Yanlış sözleşmelerin kul hakkına girdiğini belirten Özçelik, "Kul hakkından korunmak için de ticaret hukukunu bilmek lazım. Ticaretle uğraşan kişi, sürekli insanlarla alışveriş içindedir. Yanlış sözleşmeler, eksik tartılar, gizli kusurlar gibi şeyler kul hakkına girer. Oysa Peygamber Efendimiz Aleyhisselam, 'Müflis kimdir, bilir misiniz? O, kıyamet günü namaz, oruç, zekâtla gelir; fakat birine sövmüş, birinin malını yemiş, birini dövmüş, birinin kanını dökmüş gibidir' buyurmaktadır. Ticaretin de bir ibadet olduğunun farkına varmak için İslam’a göre ticaret, Allah’ın helal kıldığı bir rızık yoludur, sadaka yerine geçebilir, İslam’ın yayılmasında en önemli vasıtalardan biridir." ifadelerine yer verdi.

Özçelik, ifadelerini şöyle sürdürdü:

"Öncelikle topluma dayatılan iktisadın tanımı ile başlarsak sınırlı kaynaklarla sınırsız insan ihtiyaçlarının karşılanmasına iktisat denir. Aslında buradaki tanım çok yanlış. Allah’ın kaynakları sınırlı mı? Veya gerçekten insanların ihtiyaçları sınırsız mı ya da sınırsız mı olmalı? Bu tanım bizi şuna götürüyor. Herkesin kazandığı malın yegane sahibi olduğu bu kazançta kimsenin hakkı olmadığını, mal sahibinin kendi malını istediği gibi kullanmakta serbest olduğunu, eline ne kadar servet geçerse geçsin onu elinde tutma, yahut kendi kişiliğine herhangi bir yarar sağlamadan harcama veya harcamama hakkına sahip olduğunu demektedir. Bu görüş aslında her insanın doğasında bulunan bencillikten başlar ve bilahare varlıkları insan topluluğunun refahı ve mutluluğu için gerekli olan tüm insanı meziyet ve özellikleri bastıracak aşırı bencilliğe kadar varır. Ekonomik açıdan konuya bakıldığında böyle bir görüşün servet dağılımının dengesini bozacağını, servet kaynaklarının bir kesimin elinde olacağını ve bu sebeple toplumu fiilen iki sınıfa bölüneceğini birinin varlıklı diğerinin yoksul sınıf olacağını varlıklı sınıfın kaynakları ele geçirip yalnız kendi çıkarlarına kullanacağını, toplumun ortak çıkarlarını istediği gibi feda edeceğini anlayabiliriz."

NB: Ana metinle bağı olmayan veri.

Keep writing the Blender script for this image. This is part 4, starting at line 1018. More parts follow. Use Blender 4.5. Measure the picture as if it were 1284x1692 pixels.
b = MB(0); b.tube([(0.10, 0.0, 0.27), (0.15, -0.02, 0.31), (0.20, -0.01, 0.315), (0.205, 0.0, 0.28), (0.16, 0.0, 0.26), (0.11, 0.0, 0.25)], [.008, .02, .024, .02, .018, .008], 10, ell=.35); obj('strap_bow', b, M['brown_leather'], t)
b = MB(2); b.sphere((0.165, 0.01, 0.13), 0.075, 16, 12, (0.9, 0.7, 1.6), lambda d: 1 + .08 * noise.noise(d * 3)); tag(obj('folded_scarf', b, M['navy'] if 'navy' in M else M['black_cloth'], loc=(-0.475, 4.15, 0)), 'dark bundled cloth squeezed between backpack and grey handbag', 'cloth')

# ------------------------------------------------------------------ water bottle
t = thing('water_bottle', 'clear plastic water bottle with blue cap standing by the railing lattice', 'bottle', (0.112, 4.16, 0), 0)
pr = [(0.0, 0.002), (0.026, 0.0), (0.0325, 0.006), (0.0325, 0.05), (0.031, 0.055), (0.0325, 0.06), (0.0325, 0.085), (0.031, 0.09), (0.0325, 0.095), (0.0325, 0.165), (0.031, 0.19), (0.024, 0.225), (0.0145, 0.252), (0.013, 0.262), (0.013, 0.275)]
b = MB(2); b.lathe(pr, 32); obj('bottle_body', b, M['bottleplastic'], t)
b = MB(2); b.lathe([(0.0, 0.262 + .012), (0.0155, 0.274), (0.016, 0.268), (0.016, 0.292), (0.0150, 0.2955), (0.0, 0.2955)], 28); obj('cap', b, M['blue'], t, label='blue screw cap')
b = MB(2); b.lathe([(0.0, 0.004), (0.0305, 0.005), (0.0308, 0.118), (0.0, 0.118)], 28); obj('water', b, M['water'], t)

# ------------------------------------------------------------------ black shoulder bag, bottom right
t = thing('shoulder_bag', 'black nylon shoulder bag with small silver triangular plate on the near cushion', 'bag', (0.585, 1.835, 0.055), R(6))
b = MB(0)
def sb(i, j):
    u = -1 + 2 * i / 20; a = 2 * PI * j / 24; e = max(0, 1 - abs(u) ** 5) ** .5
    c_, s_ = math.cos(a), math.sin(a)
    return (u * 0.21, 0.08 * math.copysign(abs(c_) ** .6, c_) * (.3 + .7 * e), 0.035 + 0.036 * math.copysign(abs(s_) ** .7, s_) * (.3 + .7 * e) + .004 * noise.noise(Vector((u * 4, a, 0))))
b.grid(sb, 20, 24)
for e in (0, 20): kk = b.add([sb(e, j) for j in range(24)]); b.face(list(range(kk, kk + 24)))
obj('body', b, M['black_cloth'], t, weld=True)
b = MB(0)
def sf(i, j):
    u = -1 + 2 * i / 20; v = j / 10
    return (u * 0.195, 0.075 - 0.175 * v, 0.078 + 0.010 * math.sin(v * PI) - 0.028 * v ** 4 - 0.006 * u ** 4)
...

"Ekonomide İslamiyet’in temel amaç ve anlayışı bellidir. Servet bir tek yerde toplanmasın"

Son olarak Özçelik, "Zekat, infak, sadaka ve helal kazanç ilkelerini tam anlamıyla anlayan, kavrayan ve uygulayan bir toplumun faize olan bağlılığı kesinlikle olmayacak, toplum içerisindeki servet sahipleri ile yoksul sınıf arasındaki hem maddi hem de sosyal açıdan çok farkın kalmayacağını, toplumun birbirine güveninin artacağını haliyle bencilliğin de ortadan kalkmasını sağlar. Bu da toplumu birçok yönden hem ekonomik hem sosyal hem dini açıdan daha çok gelişmesini sağlar. Bu ilkelerin tam olarak anlayamamasından kaynaklı kapitalist sistem içinde toplum gün geçtikçe toplumdaki güven azalmakta ve bencillik artmaktadır. Bu da toplumun, toplum olmaktan çıktığının bir göstergesidir. Ekonomide İslamiyet’in temel amacı ve anlayışı bellidir, servet bir tek yerde toplanmasın. İslamiyet ihtiyaç fazlası servetin elde tutulmaması gerektiğini bizlere hatırlatır. Bu amaçla İslam bir yandan kendi ahlak kuralları teşvik ve telkinin en yetkin yöntemleriyle cömertlik ve gerçek yardımlaşma ruhu oluşturur. Bununla beraber insanlar bizzat kendi eğilimleri ve anlayışlarına göre servet toplamanın kötü bir davranış olduğunu kavrar ve çeşitli yararlı işlerde kullanılmasına önem verirler." ifadelerini kaydetti.